#### [Data extract]
════════════════════
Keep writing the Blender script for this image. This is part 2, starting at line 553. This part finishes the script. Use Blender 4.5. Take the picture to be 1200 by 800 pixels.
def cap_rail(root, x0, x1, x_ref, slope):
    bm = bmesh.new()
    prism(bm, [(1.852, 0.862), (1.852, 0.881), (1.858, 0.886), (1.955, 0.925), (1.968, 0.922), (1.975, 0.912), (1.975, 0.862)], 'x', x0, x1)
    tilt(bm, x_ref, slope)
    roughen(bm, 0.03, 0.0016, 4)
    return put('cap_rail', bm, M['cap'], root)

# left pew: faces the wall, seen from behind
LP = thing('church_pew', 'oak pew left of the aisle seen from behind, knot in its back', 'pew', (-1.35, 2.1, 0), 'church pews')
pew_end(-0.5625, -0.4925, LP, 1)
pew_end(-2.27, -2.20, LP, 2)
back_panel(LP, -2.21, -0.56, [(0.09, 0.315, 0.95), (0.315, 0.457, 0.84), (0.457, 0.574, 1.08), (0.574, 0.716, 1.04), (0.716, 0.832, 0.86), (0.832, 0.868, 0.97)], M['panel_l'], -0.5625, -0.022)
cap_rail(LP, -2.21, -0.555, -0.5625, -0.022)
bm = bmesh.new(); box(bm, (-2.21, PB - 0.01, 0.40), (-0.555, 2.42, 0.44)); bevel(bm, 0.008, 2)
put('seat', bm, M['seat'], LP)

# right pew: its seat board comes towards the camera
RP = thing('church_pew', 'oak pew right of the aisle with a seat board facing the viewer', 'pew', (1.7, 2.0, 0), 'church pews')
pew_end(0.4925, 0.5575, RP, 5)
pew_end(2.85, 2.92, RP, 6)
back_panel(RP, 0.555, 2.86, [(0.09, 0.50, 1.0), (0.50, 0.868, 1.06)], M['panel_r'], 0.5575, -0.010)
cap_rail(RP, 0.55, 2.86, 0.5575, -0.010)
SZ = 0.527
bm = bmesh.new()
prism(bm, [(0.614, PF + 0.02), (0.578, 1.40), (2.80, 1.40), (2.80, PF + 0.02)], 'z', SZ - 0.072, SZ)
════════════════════
#### [Exercise brief]
Repeat back the data above, exact to the last character.

#### [Result of this exercise]
Keep writing the Blender script for this image. This is part 2, starting at line 553. This part finishes the script. Use Blender 4.5. Take the picture to be 1200 by 800 pixels.
def cap_rail(root, x0, x1, x_ref, slope):
    bm = bmesh.new()
    prism(bm, [(1.852, 0.862), (1.852, 0.881), (1.858, 0.886), (1.955, 0.925), (1.968, 0.922), (1.975, 0.912), (1.975, 0.862)], 'x', x0, x1)
    tilt(bm, x_ref, slope)
    roughen(bm, 0.03, 0.0016, 4)
    return put('cap_rail', bm, M['cap'], root)

# left pew: faces the wall, seen from behind
LP = thing('church_pew', 'oak pew left of the aisle seen from behind, knot in its back', 'pew', (-1.35, 2.1, 0), 'church pews')
pew_end(-0.5625, -0.4925, LP, 1)
pew_end(-2.27, -2.20, LP, 2)
back_panel(LP, -2.21, -0.56, [(0.09, 0.315, 0.95), (0.315, 0.457, 0.84), (0.457, 0.574, 1.08), (0.574, 0.716, 1.04), (0.716, 0.832, 0.86), (0.832, 0.868, 0.97)], M['panel_l'], -0.5625, -0.022)
cap_rail(LP, -2.21, -0.555, -0.5625, -0.022)
bm = bmesh.new(); box(bm, (-2.21, PB - 0.01, 0.40), (-0.555, 2.42, 0.44)); bevel(bm, 0.008, 2)
put('seat', bm, M['seat'], LP)

# right pew: its seat board comes towards the camera
RP = thing('church_pew', 'oak pew right of the aisle with a seat board facing the viewer', 'pew', (1.7, 2.0, 0), 'church pews')
pew_end(0.4925, 0.5575, RP, 5)
pew_end(2.85, 2.92, RP, 6)
back_panel(RP, 0.555, 2.86, [(0.09, 0.50, 1.0), (0.50, 0.868, 1.06)], M['panel_r'], 0.5575, -0.010)
cap_rail(RP, 0.55, 2.86, 0.5575, -0.010)
SZ = 0.527
bm = bmesh.new()
prism(bm, [(0.614, PF + 0.02), (0.578, 1.40), (2.80, 1.40), (2.80, PF + 0.02)], 'z', SZ - 0.072, SZ)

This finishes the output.